__WHAT TO DO__:
Every line must be returned precisely as it is written.

__SOURCE DATA__:

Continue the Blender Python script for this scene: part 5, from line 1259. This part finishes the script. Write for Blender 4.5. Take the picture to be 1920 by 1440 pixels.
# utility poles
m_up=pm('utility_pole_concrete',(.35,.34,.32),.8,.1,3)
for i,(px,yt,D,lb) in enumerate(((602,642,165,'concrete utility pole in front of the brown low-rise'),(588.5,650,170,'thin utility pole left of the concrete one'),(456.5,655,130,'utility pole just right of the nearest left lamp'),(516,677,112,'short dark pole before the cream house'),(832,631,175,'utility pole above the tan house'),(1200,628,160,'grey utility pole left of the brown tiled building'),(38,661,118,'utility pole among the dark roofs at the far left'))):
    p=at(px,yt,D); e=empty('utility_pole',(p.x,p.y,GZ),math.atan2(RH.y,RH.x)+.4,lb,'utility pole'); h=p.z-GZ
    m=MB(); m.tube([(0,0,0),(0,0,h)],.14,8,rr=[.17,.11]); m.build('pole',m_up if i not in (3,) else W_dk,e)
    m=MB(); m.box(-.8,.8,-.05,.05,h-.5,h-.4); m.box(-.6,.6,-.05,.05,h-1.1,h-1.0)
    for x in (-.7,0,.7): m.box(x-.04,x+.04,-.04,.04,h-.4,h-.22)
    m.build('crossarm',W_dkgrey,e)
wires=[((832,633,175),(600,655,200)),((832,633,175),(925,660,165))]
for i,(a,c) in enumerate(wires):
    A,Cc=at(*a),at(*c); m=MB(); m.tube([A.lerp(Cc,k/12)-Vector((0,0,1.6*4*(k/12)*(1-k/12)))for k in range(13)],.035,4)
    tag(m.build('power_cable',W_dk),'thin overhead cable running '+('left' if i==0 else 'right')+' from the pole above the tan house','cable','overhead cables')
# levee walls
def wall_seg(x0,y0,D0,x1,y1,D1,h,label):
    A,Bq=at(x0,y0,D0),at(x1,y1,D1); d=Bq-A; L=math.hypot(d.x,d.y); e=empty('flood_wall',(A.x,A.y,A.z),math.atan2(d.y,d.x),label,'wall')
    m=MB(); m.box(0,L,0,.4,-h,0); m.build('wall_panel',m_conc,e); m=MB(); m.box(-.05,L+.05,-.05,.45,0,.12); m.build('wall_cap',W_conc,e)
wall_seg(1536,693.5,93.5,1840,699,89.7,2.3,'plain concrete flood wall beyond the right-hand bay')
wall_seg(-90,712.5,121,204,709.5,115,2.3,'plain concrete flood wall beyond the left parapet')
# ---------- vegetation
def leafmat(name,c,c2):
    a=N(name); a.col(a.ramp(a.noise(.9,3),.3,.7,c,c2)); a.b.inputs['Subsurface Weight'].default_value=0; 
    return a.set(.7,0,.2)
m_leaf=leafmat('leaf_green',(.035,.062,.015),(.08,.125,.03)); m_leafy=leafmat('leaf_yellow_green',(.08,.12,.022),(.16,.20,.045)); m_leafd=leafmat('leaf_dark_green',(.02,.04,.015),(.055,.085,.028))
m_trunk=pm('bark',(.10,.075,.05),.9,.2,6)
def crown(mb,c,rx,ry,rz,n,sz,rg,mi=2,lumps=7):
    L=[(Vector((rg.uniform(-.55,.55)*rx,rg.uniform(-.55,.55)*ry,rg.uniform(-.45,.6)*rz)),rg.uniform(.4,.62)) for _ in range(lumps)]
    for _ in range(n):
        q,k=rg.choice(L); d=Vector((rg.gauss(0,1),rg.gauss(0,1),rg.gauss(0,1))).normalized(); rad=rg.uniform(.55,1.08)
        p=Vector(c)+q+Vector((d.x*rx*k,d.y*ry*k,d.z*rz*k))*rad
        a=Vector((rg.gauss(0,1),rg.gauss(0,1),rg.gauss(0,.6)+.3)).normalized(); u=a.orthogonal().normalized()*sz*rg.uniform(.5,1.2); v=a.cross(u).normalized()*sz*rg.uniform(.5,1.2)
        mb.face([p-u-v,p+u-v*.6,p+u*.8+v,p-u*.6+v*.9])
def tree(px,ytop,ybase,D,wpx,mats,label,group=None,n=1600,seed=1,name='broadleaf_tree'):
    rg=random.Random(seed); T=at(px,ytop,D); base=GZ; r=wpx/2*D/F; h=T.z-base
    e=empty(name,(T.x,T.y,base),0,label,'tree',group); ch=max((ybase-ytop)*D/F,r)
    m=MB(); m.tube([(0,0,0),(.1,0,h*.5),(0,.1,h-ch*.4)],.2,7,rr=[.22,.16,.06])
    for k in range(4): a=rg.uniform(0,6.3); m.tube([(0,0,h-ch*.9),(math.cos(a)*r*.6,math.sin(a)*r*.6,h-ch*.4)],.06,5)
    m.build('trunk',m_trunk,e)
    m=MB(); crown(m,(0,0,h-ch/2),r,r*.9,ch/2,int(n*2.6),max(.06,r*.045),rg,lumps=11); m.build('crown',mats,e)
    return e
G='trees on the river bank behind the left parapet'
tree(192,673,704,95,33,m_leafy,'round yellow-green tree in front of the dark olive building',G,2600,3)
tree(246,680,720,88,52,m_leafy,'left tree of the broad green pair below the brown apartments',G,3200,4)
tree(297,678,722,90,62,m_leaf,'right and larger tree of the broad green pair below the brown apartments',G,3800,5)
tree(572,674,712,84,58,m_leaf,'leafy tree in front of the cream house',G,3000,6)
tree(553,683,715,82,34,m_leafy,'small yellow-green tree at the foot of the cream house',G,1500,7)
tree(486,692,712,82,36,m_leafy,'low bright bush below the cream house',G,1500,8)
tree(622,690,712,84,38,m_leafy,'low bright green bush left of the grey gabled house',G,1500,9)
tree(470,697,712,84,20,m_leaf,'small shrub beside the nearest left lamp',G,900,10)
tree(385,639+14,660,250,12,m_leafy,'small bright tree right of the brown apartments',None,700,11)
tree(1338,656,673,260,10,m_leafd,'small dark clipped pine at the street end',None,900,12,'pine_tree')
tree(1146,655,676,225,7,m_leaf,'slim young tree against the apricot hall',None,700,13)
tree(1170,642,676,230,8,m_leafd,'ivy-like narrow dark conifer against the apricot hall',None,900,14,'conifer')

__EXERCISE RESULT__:
Continue the Blender Python script for this scene: part 5, from line 1259. This part finishes the script. Write for Blender 4.5. Take the picture to be 1920 by 1440 pixels.
# utility poles
m_up=pm('utility_pole_concrete',(.35,.34,.32),.8,.1,3)
for i,(px,yt,D,lb) in enumerate(((602,642,165,'concrete utility pole in front of the brown low-rise'),(588.5,650,170,'thin utility pole left of the concrete one'),(456.5,655,130,'utility pole just right of the nearest left lamp'),(516,677,112,'short dark pole before the cream house'),(832,631,175,'utility pole above the tan house'),(1200,628,160,'grey utility pole left of the brown tiled building'),(38,661,118,'utility pole among the dark roofs at the far left'))):
    p=at(px,yt,D); e=empty('utility_pole',(p.x,p.y,GZ),math.atan2(RH.y,RH.x)+.4,lb,'utility pole'); h=p.z-GZ
    m=MB(); m.tube([(0,0,0),(0,0,h)],.14,8,rr=[.17,.11]); m.build('pole',m_up if i not in (3,) else W_dk,e)
    m=MB(); m.box(-.8,.8,-.05,.05,h-.5,h-.4); m.box(-.6,.6,-.05,.05,h-1.1,h-1.0)
    for x in (-.7,0,.7): m.box(x-.04,x+.04,-.04,.04,h-.4,h-.22)
    m.build('crossarm',W_dkgrey,e)
wires=[((832,633,175),(600,655,200)),((832,633,175),(925,660,165))]
for i,(a,c) in enumerate(wires):
    A,Cc=at(*a),at(*c); m=MB(); m.tube([A.lerp(Cc,k/12)-Vector((0,0,1.6*4*(k/12)*(1-k/12)))for k in range(13)],.035,4)
    tag(m.build('power_cable',W_dk),'thin overhead cable running '+('left' if i==0 else 'right')+' from the pole above the tan house','cable','overhead cables')
# levee walls
def wall_seg(x0,y0,D0,x1,y1,D1,h,label):
    A,Bq=at(x0,y0,D0),at(x1,y1,D1); d=Bq-A; L=math.hypot(d.x,d.y); e=empty('flood_wall',(A.x,A.y,A.z),math.atan2(d.y,d.x),label,'wall')
    m=MB(); m.box(0,L,0,.4,-h,0); m.build('wall_panel',m_conc,e); m=MB(); m.box(-.05,L+.05,-.05,.45,0,.12); m.build('wall_cap',W_conc,e)
wall_seg(1536,693.5,93.5,1840,699,89.7,2.3,'plain concrete flood wall beyond the right-hand bay')
wall_seg(-90,712.5,121,204,709.5,115,2.3,'plain concrete flood wall beyond the left parapet')
# ---------- vegetation
def leafmat(name,c,c2):
    a=N(name); a.col(a.ramp(a.noise(.9,3),.3,.7,c,c2)); a.b.inputs['Subsurface Weight'].default_value=0; 
    return a.set(.7,0,.2)
m_leaf=leafmat('leaf_green',(.035,.062,.015),(.08,.125,.03)); m_leafy=leafmat('leaf_yellow_green',(.08,.12,.022),(.16,.20,.045)); m_leafd=leafmat('leaf_dark_green',(.02,.04,.015),(.055,.085,.028))
m_trunk=pm('bark',(.10,.075,.05),.9,.2,6)
def crown(mb,c,rx,ry,rz,n,sz,rg,mi=2,lumps=7):
    L=[(Vector((rg.uniform(-.55,.55)*rx,rg.uniform(-.55,.55)*ry,rg.uniform(-.45,.6)*rz)),rg.uniform(.4,.62)) for _ in range(lumps)]
    for _ in range(n):
        q,k=rg.choice(L); d=Vector((rg.gauss(0,1),rg.gauss(0,1),rg.gauss(0,1))).normalized(); rad=rg.uniform(.55,1.08)
        p=Vector(c)+q+Vector((d.x*rx*k,d.y*ry*k,d.z*rz*k))*rad
        a=Vector((rg.gauss(0,1),rg.gauss(0,1),rg.gauss(0,.6)+.3)).normalized(); u=a.orthogonal().normalized()*sz*rg.uniform(.5,1.2); v=a.cross(u).normalized()*sz*rg.uniform(.5,1.2)
        mb.face([p-u-v,p+u-v*.6,p+u*.8+v,p-u*.6+v*.9])
def tree(px,ytop,ybase,D,wpx,mats,label,group=None,n=1600,seed=1,name='broadleaf_tree'):
    rg=random.Random(seed); T=at(px,ytop,D); base=GZ; r=wpx/2*D/F; h=T.z-base
    e=empty(name,(T.x,T.y,base),0,label,'tree',group); ch=max((ybase-ytop)*D/F,r)
    m=MB(); m.tube([(0,0,0),(.1,0,h*.5),(0,.1,h-ch*.4)],.2,7,rr=[.22,.16,.06])
    for k in range(4): a=rg.uniform(0,6.3); m.tube([(0,0,h-ch*.9),(math.cos(a)*r*.6,math.sin(a)*r*.6,h-ch*.4)],.06,5)
    m.build('trunk',m_trunk,e)
    m=MB(); crown(m,(0,0,h-ch/2),r,r*.9,ch/2,int(n*2.6),max(.06,r*.045),rg,lumps=11); m.build('crown',mats,e)
    return e
G='trees on the river bank behind the left parapet'
tree(192,673,704,95,33,m_leafy,'round yellow-green tree in front of the dark olive building',G,2600,3)
tree(246,680,720,88,52,m_leafy,'left tree of the broad green pair below the brown apartments',G,3200,4)
tree(297,678,722,90,62,m_leaf,'right and larger tree of the broad green pair below the brown apartments',G,3800,5)
tree(572,674,712,84,58,m_leaf,'leafy tree in front of the cream house',G,3000,6)
tree(553,683,715,82,34,m_leafy,'small yellow-green tree at the foot of the cream house',G,1500,7)
tree(486,692,712,82,36,m_leafy,'low bright bush below the cream house',G,1500,8)
tree(622,690,712,84,38,m_leafy,'low bright green bush left of the grey gabled house',G,1500,9)
tree(470,697,712,84,20,m_leaf,'small shrub beside the nearest left lamp',G,900,10)
tree(385,639+14,660,250,12,m_leafy,'small bright tree right of the brown apartments',None,700,11)
tree(1338,656,673,260,10,m_leafd,'small dark clipped pine at the street end',None,900,12,'pine_tree')
tree(1146,655,676,225,7,m_leaf,'slim young tree against the apricot hall',None,700,13)
tree(1170,642,676,230,8,m_leafd,'ivy-like narrow dark conifer against the apricot hall',None,900,14,'conifer')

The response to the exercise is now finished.